The NSW Commissioner could assist in this respect by determining laws in other jurisdictions that are of an equivalent standard (to the Privacy and Personal Information Protection Act 1998 (NSW)) and gazetting them. However, the draft Code of Practice on interjurisdictional transfers issued by Privacy NSW for comment in April 2001 seems to suggest that the Commissioner sees the Code as an ‘easier’ alternative to determining other laws. Moreover, the draft Code appears not to even aspire to meet the EU Directive standards for transborder data flows. It remains to be seen if the newly appointed Victorian Privacy Commissioner is any more courageous than his or her interstate counterparts in giving effect to the data export principle — IPP 9 in the Information Privacy Act 2000 (VIC) is effectively the same as NPP 9. This seems unlikely, as while the Victorian Commissioner is given the express function of issuing model terms for data export contracts or arrangements, there is no reference to a role for the Commissioner in determining adequacy.[6]

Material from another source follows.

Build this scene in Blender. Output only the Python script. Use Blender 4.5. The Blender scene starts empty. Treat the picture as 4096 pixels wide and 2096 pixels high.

The only ‘EU adequacy’ criticism that appears to be addressed directly in the federal Commissioner’s Guidelines is the limitation of the ‘miscellaneous’ basis for overseas transfer — NPP 9(f) — to standards alone, with no reference to enforcement of rights. The Commissioner’s NPP Guidelines suggest that he will apply the same benchmarks as in NPP 9(a) to (f). These include a requirement to be satisfied that the standards are ‘effectively upheld’ and the Guideline on (a) sets a criteria of ‘an appropriate complaint mechanism and enforcement scheme’. If this interpretation of (f) is confirmed in the final Guidelines and upheld then it would substantially address the criticism. But it is difficult to see what basis the Commissioner has for importing ‘enforcement’ criteria into (f) when it clearly only deals with standards; if it also requires enforcement machinery, then how does it differ from (a)? There must be a real prospect that the Commissioner’s current interpretation will be challenged and may not survive, in which case the criticism remains.

It should be said that some of the EU committee’s criticisms of the federal law do seem unfair. Its criticism of both the direct marketing ‘opt out’ provisions and the requirements for notice do not stand up well to close examination, particularly in comparison with the equivalent articles in the EU Directive. But enough of the other criticisms are valid to suggest that further discussions and explanations, apparently in progress, are unlikely to change the EU’s collective mind about the overall weakness of the private sector amendments.

The reluctance of Australian Privacy Commissioners to ‘bite the bullet’ on adequacy assessment is understandable — the stakes are high, and it would be a brave Commissioner who took an initiative which could result in interruption of significant data transfers affecting business and commerce. Australia is not alone in this: even the EU has only issued formal decisions in relation to three jurisdictions — Hungary, Switzerland and the US — and all of them were favourable, and no jurisdiction has yet ‘blacklisted’ another. However, the matter will eventually be forced by complaints and or court challenges. If Australia wants to avoid the dubious distinction of being the first country to be judged ‘inadequate’, the Federal Government would do well to address the EU’s valid criticisms. v

Nigel Waters, Associate Editor.


[1] Expressed in Opinion 3/2001 — see <europa.eu.int/comm/internal_market/en/dataprot/wpdocs/index.htm>.

[2] The first part, dealing with the public sector and credit reporting, appeared in Issue 8.1.

[3] See <www.privacy.gov.au>.

[4] NPP 2.1(g).

[5] Page 136.

[6] Contrast the Hong Kong Personal Information (Privacy) Ordinance, which gives the Commissioner the express role of issuing a ‘white list’ of jurisdictions with adequate laws (although this section, s 33, has not yet been commenced).